**** Data provided

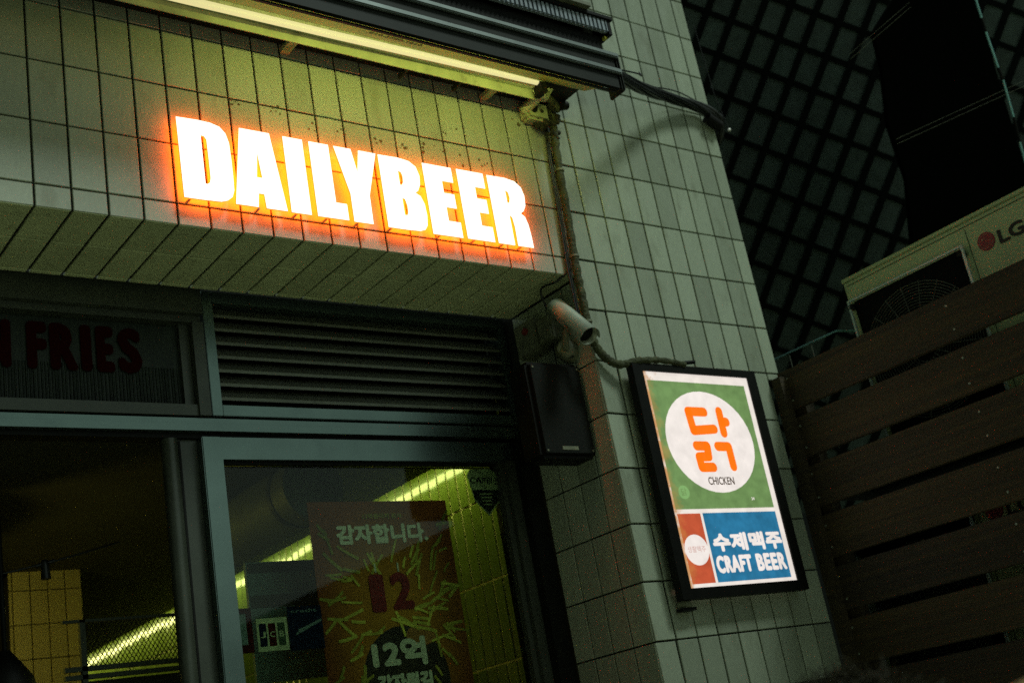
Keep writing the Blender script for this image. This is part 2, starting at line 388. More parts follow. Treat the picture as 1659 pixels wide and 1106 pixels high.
# ================================================================ glowing letters
LET = {
 'D': ([(.494, -.338), (.560, -.336), (.600, -.338), (.628, -.346), (.645, -.365), (.6535, -.396), (.655, -.45), (.655, -.508), (.6535, -.553), (.646, -.576), (.630, -.590), (.610, -.597), (.550, -.599), (.497, -.599)],
       [[(.5655, -.386), (.576, -.388), (.5825, -.398), (.5835, -.46), (.5835, -.525), (.580, -.540), (.5725, -.546), (.5655, -.546)]]),
 'A': ([(.6915, -.337), (.790, -.337), (.8215, -.597), (.753, -.597), (.750, -.551), (.732, -.551), (.7265, -.597), (.655, -.597)],
       [[(.7425, -.412), (.7500, -.497), (.7320, -.497)]]),
 'I': ([(.835, -.338), (.902, -.338), (.902, -.598), (.835, -.598)], []),
 'L': ([(.924, -.339), (.9935, -.339), (.9935, -.542), (1.032, -.542), (1.032, -.598), (.924, -.598)], []),
 'Y': ([(1.012, -.339), (1.0745, -.339), (1.0885, -.420), (1.1025, -.339), (1.167, -.339), (1.121, -.498), (1.1195, -.599), (1.051, -.599), (1.051, -.502)], []),
 'B': ([(1.175, -.340), (1.250, -.3385), (1.293, -.344), (1.318, -.361), (1.3275, -.394), (1.3235, -.428), (1.3125, -.450), (1.300, -.460), (1.3185, -.470), (1.330, -.498), (1.332, -.540), (1.327, -.575), (1.3155, -.592), (1.295, -.599), (1.240, -.601), (1.175, -.601)],
       [[(1.2445, -.388), (1.2555, -.391), (1.260, -.406), (1.258, -.429), (1.251, -.4395), (1.2445, -.440)],
        [(1.2445, -.487), (1.2550, -.490), (1.2605, -.513), (1.260, -.537), (1.255, -.5485), (1.2445, -.549)]]),
 'E': ([(1.3455, -.341), (1.4625, -.341), (1.4625, -.397), (1.4165, -.397), (1.4165, -.442), (1.4580, -.442), (1.4580, -.495), (1.4165, -.495), (1.4165, -.546), (1.4640, -.546), (1.4640, -.602), (1.3455, -.602)], []),
 'E2': ([(1.4840, -.340), (1.5960, -.340), (1.5960, -.398), (1.5525, -.398), (1.5525, -.442), (1.5915, -.442), (1.5915, -.495), (1.5525, -.495), (1.5525, -.545), (1.5965, -.545), (1.5965, -.601), (1.4840, -.601)], []),
 'R': ([(1.612, -.342), (1.690, -.3405), (1.732, -.347), (1.757, -.367), (1.766, -.399), (1.762, -.438), (1.749, -.461), (1.734, -.472), (1.750, -.484), (1.759, -.515), (1.7625, -.562), (1.7625, -.6015), (1.695, -.6015), (1.6965, -.530), (1.692, -.494), (1.6815, -.486), (1.6815, -.6015), (1.612, -.6015)],
       [[(1.683, -.390), (1.695, -.397), (1.6975, -.418), (1.692, -.437), (1.683, -.440)]]),
}
sg = thing('illuminated_sign', 'glowing white DAILYBEER letters with orange halo on the tiled fascia', 'shop sign')
for k, (o_, h_) in LET.items():
    K_ = (2.9709 - .035) / (2.9709 - .060)
    mv = lambda l: [(-.8565 + (x + .8565) * K_, -2.2811 + (z + 2.2811) * K_) for x, z in l]
    f, b = poly_prism(mv(o_), [mv(h) for h in h_], -.035, -.028)
    g, _b = poly_prism(mv(o_), [mv(h) for h in h_], -.0278, -.0270)
    face = f.build('letter', LETTER_FACE, sg)
    b.build('letter_return', LETTER_EDGE, face)
    g.build('halo_diode_sheet', LETTER_SIDE, face)
for x in (.53, .745, .87, .975, 1.085, 1.21, 1.40, 1.54, 1.66, 1.74):
    MB().tube([(x, .002, -.582), (x, -.0265, -.582)], .004, 8).build('standoff', STEEL, sg)

mb = MB()
for cx, cz in ((.86, -.215), (.98, -.235), (1.10, -.235), (1.225, -.250), (1.33, -.262), (1.42, -.262), (1.56, -.265), (1.66, -.265), (1.52, -.150), (1.86, -.06), (1.48, -.23), (.72, -.20)):
    for i in range(random.randint(3, 7)):
        x, z = cx + random.gauss(0, .016), cz + random.gauss(0, .013); r_ = random.uniform(.0015, .0065); n = 9
        mb.add([(x, .0003, z)] + [(x + r_ * random.uniform(.5, 1.2) * math.cos(2 * math.pi * k / n), .0002, z + r_ * random.uniform(.5, 1.3) * math.sin(2 * math.pi * k / n)) for k in range(n)], [(0, 1 + k, 1 + (k + 1) % n) for k in range(n)])
mb2 = MB(); mb2.v = [(v[0], .0004 if False else v[1] - .0003, v[2]) for v in mb.v]; mb2.f = mb.f; mb2.sm = mb.sm
mb2.build('rust_spots', mat('rust_spot', (.10, .075, .03), .8), fa)['kind'] = 'stuff'
# ================================================================ awning and its lamp
aw = thing('retractable_awning', 'folded charcoal awning cassette with two pale aluminium lips above the glowing letters', 'awning')
XA, XB = -1.5, 2.064
MB().box(XA, XB, -.350, -.338, -.074, .075).build('cassette_front', AWN, aw, .006)
for z0, z1 in ((-.015, .006), (.052, .072)):
    MB().box(XA, XB + .010, -.366, -.3505, z0, z1).build('lip', AWN_LIP, aw, .004)
MB().box(XA, XB - .012, -.315, -.27, .0755, .170).build('recess', BLACK, aw)
MB().box(XA, XB - .03, -.26, -.02, .060, .33).build('cassette_body', BLACK, aw)
MB().box(XB + .0005, XB + .016, -.36, -.28, -.080, .074).build('end_cap', AWN, aw, .006)
mb = MB(); x = XA
while x < XB:
    mb.box(x, min(x + .011, XB), -.352, -.332, .172, .217); mb.box(x + .011, min(x + .020, XB + .002), -.343, -.333, .172, .217); x += .020
mb.build('corrugated_strip', AWN_CORR, aw)
MB().box(XA, XB + .028, -.36, -.25, .2175, .236).build('top_cap', BLACK, aw, .003)
MB().box(XB + .003, XB + .018, -.352, -.27, .160, .2172).build('end_bracket', BLACK, aw)
MB().box(XA, XB - .09, -.38, -.30, .2365, .250).build('top_board', GREYBOX, aw)
MB().box(XB - .008, XB + .004, -.335, -.32, .150, .160).build('yellow_tip', mat('yellow_plastic', (.6, .55, .05), .5), aw)
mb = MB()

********

- Written problem
Give an exact copy of the material, leaving out every picture.

- Solution to this problem
Keep writing the Blender script for this image. This is part 2, starting at line 388. More parts follow. Treat the picture as 1659 pixels wide and 1106 pixels high.
# ================================================================ glowing letters
LET = {
 'D': ([(.494, -.338), (.560, -.336), (.600, -.338), (.628, -.346), (.645, -.365), (.6535, -.396), (.655, -.45), (.655, -.508), (.6535, -.553), (.646, -.576), (.630, -.590), (.610, -.597), (.550, -.599), (.497, -.599)],
       [[(.5655, -.386), (.576, -.388), (.5825, -.398), (.5835, -.46), (.5835, -.525), (.580, -.540), (.5725, -.546), (.5655, -.546)]]),
 'A': ([(.6915, -.337), (.790, -.337), (.8215, -.597), (.753, -.597), (.750, -.551), (.732, -.551), (.7265, -.597), (.655, -.597)],
       [[(.7425, -.412), (.7500, -.497), (.7320, -.497)]]),
 'I': ([(.835, -.338), (.902, -.338), (.902, -.598), (.835, -.598)], []),
 'L': ([(.924, -.339), (.9935, -.339), (.9935, -.542), (1.032, -.542), (1.032, -.598), (.924, -.598)], []),
 'Y': ([(1.012, -.339), (1.0745, -.339), (1.0885, -.420), (1.1025, -.339), (1.167, -.339), (1.121, -.498), (1.1195, -.599), (1.051, -.599), (1.051, -.502)], []),
 'B': ([(1.175, -.340), (1.250, -.3385), (1.293, -.344), (1.318, -.361), (1.3275, -.394), (1.3235, -.428), (1.3125, -.450), (1.300, -.460), (1.3185, -.470), (1.330, -.498), (1.332, -.540), (1.327, -.575), (1.3155, -.592), (1.295, -.599), (1.240, -.601), (1.175, -.601)],
       [[(1.2445, -.388), (1.2555, -.391), (1.260, -.406), (1.258, -.429), (1.251, -.4395), (1.2445, -.440)],
        [(1.2445, -.487), (1.2550, -.490), (1.2605, -.513), (1.260, -.537), (1.255, -.5485), (1.2445, -.549)]]),
 'E': ([(1.3455, -.341), (1.4625, -.341), (1.4625, -.397), (1.4165, -.397), (1.4165, -.442), (1.4580, -.442), (1.4580, -.495), (1.4165, -.495), (1.4165, -.546), (1.4640, -.546), (1.4640, -.602), (1.3455, -.602)], []),
 'E2': ([(1.4840, -.340), (1.5960, -.340), (1.5960, -.398), (1.5525, -.398), (1.5525, -.442), (1.5915, -.442), (1.5915, -.495), (1.5525, -.495), (1.5525, -.545), (1.5965, -.545), (1.5965, -.601), (1.4840, -.601)], []),
 'R': ([(1.612, -.342), (1.690, -.3405), (1.732, -.347), (1.757, -.367), (1.766, -.399), (1.762, -.438), (1.749, -.461), (1.734, -.472), (1.750, -.484), (1.759, -.515), (1.7625, -.562), (1.7625, -.6015), (1.695, -.6015), (1.6965, -.530), (1.692, -.494), (1.6815, -.486), (1.6815, -.6015), (1.612, -.6015)],
       [[(1.683, -.390), (1.695, -.397), (1.6975, -.418), (1.692, -.437), (1.683, -.440)]]),
}
sg = thing('illuminated_sign', 'glowing white DAILYBEER letters with orange halo on the tiled fascia', 'shop sign')
for k, (o_, h_) in LET.items():
    K_ = (2.9709 - .035) / (2.9709 - .060)
    mv = lambda l: [(-.8565 + (x + .8565) * K_, -2.2811 + (z + 2.2811) * K_) for x, z in l]
    f, b = poly_prism(mv(o_), [mv(h) for h in h_], -.035, -.028)
    g, _b = poly_prism(mv(o_), [mv(h) for h in h_], -.0278, -.0270)
    face = f.build('letter', LETTER_FACE, sg)
    b.build('letter_return', LETTER_EDGE, face)
    g.build('halo_diode_sheet', LETTER_SIDE, face)
for x in (.53, .745, .87, .975, 1.085, 1.21, 1.40, 1.54, 1.66, 1.74):
    MB().tube([(x, .002, -.582), (x, -.0265, -.582)], .004, 8).build('standoff', STEEL, sg)

mb = MB()
for cx, cz in ((.86, -.215), (.98, -.235), (1.10, -.235), (1.225, -.250), (1.33, -.262), (1.42, -.262), (1.56, -.265), (1.66, -.265), (1.52, -.150), (1.86, -.06), (1.48, -.23), (.72, -.20)):
    for i in range(random.randint(3, 7)):
        x, z = cx + random.gauss(0, .016), cz + random.gauss(0, .013); r_ = random.uniform(.0015, .0065); n = 9
        mb.add([(x, .0003, z)] + [(x + r_ * random.uniform(.5, 1.2) * math.cos(2 * math.pi * k / n), .0002, z + r_ * random.uniform(.5, 1.3) * math.sin(2 * math.pi * k / n)) for k in range(n)], [(0, 1 + k, 1 + (k + 1) % n) for k in range(n)])
mb2 = MB(); mb2.v = [(v[0], .0004 if False else v[1] - .0003, v[2]) for v in mb.v]; mb2.f = mb.f; mb2.sm = mb.sm
mb2.build('rust_spots', mat('rust_spot', (.10, .075, .03), .8), fa)['kind'] = 'stuff'
# ================================================================ awning and its lamp
aw = thing('retractable_awning', 'folded charcoal awning cassette with two pale aluminium lips above the glowing letters', 'awning')
XA, XB = -1.5, 2.064
MB().box(XA, XB, -.350, -.338, -.074, .075).build('cassette_front', AWN, aw, .006)
for z0, z1 in ((-.015, .006), (.052, .072)):
    MB().box(XA, XB + .010, -.366, -.3505, z0, z1).build('lip', AWN_LIP, aw, .004)
MB().box(XA, XB - .012, -.315, -.27, .0755, .170).build('recess', BLACK, aw)
MB().box(XA, XB - .03, -.26, -.02, .060, .33).build('cassette_body', BLACK, aw)
MB().box(XB + .0005, XB + .016, -.36, -.28, -.080, .074).build('end_cap', AWN, aw, .006)
mb = MB(); x = XA
while x < XB:
    mb.box(x, min(x + .011, XB), -.352, -.332, .172, .217); mb.box(x + .011, min(x + .020, XB + .002), -.343, -.333, .172, .217); x += .020
mb.build('corrugated_strip', AWN_CORR, aw)
MB().box(XA, XB + .028, -.36, -.25, .2175, .236).build('top_cap', BLACK, aw, .003)
MB().box(XB + .003, XB + .018, -.352, -.27, .160, .2172).build('end_bracket', BLACK, aw)
MB().box(XA, XB - .09, -.38, -.30, .2365, .250).build('top_board', GREYBOX, aw)
MB().box(XB - .008, XB + .004, -.335, -.32, .150, .160).build('yellow_tip', mat('yellow_plastic', (.6, .55, .05), .5), aw)
mb = MB()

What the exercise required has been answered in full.